More so than ever, the problem has become discovery - i.e. finding the stuff that's relevant, interesting, worthwhile, stimulating, satisfying etc. at this point. When production and distribution of content is expensive as in traditional media, there are plenty of people whose primary role it is to make choices of what is being produced and distributed on behalf of their audience. They are called curators, editors, DJs, program directors, executive producers etc. and they are often the most most well know, prestigious (and feared/hated) people in their organization.

Curators make choices which works of art are on display and which ones are in storage, the ones at leading institutions even define what is considered art, based on what they acquire for their collections. Editors in chief decide what stories are being printed and define our perception of what is news. In a situation of scarce resources the difference between a curator and a censor are often only the nature of their intentions (educate and enlighten vs. oppress). On the Internet, the role of a curator is different. There is (near) infinite wall-space and everything which exists can be exposed - but because of that often not be seen or found by anybody in the sheer mass of stuff out there.

There are a few successful strategies for finding something in this giant heap of digital noise. Contextual search ranking revolutionized web-search in the late 90ies by creating algorithmic determinations of what is presumably more interesting or relevant to a particular question. Clustering algorithms can help find similar things to something we like and recommendation engines can suggest things which people like me have liked.

However, in a world dominated by the chatter of millions of undistinguished sources, search can often fail to find the nuggets in the trash heap. And recommendation engines only reinforce my current point of view. How can I learn, grow, be surprised and intrigued if I am only ever fed things recommended by people like me? Why should my taste and judgment be any good... I would rather get recommendations from people who are smarter, more knowledgeable, more stylish and more plugged in to a particular filed, but that's hard to decide by algorithmic means.

So we are back to curators. Or editors, guides, teachers, gurus, opinion-makers, trend-leaders, talent-scouts or whatever we want to call them. Relevance is no longer defined globally but based on people whose judgment we trust and respect. Social networks can be a source of such relevance, following the age-old patterns of world of mouth among friends and family. Or more powerful would be asymmetric social networks where we can find somebody whose judgment we respect and "follow them", without them necessarily having to know us.

In fact many blogger are in fact more editors or curators than creators of original content. This is even more so with micro-blogging systems like Twitter, which many consider the quintessential asymmetric social network. And Wikipedia is probably the most high profile project, where domain experts can live out their inner librarian and do so with great determination.
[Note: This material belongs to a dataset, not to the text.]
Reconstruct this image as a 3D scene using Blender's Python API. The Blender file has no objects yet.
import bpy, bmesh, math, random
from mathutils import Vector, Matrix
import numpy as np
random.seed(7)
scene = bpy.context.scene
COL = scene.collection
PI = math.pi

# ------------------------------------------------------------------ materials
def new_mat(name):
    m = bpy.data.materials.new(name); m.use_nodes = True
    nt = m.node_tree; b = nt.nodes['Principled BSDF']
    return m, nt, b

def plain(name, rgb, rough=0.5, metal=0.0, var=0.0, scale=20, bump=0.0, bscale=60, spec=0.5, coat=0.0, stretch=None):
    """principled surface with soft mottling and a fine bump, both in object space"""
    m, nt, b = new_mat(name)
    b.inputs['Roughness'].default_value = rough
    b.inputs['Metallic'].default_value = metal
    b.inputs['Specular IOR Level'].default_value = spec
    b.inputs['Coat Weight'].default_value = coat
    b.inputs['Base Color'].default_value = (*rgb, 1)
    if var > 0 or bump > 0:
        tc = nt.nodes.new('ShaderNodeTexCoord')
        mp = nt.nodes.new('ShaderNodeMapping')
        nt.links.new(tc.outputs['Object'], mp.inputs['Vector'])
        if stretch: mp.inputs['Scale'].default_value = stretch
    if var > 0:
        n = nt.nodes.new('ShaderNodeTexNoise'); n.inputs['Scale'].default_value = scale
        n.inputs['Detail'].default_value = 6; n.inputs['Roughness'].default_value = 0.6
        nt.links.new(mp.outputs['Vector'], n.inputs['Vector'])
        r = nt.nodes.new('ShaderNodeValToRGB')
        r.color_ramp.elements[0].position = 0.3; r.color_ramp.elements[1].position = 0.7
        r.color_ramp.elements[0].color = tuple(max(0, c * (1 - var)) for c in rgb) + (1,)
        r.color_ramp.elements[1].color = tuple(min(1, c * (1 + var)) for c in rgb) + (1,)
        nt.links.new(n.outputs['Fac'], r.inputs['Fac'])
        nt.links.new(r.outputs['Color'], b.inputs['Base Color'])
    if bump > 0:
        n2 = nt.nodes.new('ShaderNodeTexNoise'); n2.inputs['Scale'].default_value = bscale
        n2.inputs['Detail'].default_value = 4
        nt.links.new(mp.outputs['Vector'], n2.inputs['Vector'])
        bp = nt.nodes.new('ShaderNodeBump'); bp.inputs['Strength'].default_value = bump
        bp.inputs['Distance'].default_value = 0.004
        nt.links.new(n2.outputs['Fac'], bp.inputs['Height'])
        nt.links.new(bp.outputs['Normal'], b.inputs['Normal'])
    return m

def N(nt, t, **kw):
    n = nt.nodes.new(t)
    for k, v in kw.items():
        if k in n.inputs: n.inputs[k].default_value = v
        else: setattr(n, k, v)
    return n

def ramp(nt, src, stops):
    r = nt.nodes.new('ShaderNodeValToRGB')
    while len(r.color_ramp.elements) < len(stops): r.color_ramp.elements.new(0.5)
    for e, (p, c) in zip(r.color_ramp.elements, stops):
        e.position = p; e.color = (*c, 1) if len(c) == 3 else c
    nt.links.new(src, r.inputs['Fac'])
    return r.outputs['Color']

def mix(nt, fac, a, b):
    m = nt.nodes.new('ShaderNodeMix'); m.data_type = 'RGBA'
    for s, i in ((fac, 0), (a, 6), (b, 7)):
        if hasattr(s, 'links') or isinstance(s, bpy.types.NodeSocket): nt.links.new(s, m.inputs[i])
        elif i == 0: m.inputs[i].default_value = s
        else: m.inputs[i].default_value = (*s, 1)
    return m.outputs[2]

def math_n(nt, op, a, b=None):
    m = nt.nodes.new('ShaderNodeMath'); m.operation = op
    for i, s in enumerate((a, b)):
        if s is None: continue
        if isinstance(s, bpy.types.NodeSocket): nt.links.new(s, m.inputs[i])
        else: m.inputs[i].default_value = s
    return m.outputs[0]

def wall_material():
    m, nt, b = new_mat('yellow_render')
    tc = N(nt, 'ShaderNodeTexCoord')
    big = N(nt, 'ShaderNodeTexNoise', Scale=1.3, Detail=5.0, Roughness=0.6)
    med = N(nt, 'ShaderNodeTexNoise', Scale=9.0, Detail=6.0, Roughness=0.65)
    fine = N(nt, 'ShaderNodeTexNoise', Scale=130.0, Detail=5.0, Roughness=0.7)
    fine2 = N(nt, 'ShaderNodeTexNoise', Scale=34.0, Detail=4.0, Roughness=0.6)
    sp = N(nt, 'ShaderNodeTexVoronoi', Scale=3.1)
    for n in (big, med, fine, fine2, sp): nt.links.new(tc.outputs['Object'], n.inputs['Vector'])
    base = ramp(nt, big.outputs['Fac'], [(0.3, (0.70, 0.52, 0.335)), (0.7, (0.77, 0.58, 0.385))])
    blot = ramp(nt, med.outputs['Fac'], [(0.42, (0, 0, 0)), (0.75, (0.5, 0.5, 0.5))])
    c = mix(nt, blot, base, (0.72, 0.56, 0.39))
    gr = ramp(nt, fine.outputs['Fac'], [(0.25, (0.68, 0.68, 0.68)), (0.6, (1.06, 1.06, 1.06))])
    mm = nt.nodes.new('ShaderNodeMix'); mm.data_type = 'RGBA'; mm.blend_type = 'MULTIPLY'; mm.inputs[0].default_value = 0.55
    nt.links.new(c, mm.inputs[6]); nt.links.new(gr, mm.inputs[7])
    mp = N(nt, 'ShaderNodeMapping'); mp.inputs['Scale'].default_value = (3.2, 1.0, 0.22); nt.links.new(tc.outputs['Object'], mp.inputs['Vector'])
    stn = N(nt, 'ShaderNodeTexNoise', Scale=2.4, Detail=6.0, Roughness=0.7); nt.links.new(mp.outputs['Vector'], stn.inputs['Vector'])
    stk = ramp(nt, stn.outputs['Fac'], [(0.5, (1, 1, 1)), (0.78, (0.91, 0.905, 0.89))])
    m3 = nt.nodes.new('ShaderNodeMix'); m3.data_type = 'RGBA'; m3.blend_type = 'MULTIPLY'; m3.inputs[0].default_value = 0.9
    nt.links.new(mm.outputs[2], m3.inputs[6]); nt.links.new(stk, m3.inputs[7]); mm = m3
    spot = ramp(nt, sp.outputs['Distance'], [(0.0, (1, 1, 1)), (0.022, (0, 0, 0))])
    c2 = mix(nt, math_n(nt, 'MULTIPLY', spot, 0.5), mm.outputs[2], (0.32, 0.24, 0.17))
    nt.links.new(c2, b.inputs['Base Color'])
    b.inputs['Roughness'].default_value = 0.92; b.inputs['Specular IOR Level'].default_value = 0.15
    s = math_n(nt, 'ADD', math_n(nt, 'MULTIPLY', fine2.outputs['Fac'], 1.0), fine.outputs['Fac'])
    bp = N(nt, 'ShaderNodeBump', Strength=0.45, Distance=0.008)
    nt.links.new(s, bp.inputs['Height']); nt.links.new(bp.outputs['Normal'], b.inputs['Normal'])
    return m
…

Given the importance of curators, I think there is still too much emphasis on content creation. The real challenge today is to mine the piles of digital trash for nuggets of gold which most certainly exist in numbers never seen before. We already have more content than we ever know what to do with, but there are not enough platforms and frameworks where people who would like to organize it could shine and be recognized. Part of the problem is that when it comes to derived works, copyright gets really murky and it's hard to say who should get credit (or even paid) for what. But it is time for online curators to get more respect and for librarians to step into the limelight. And this could easily be one of the next big things for online digital media platforms.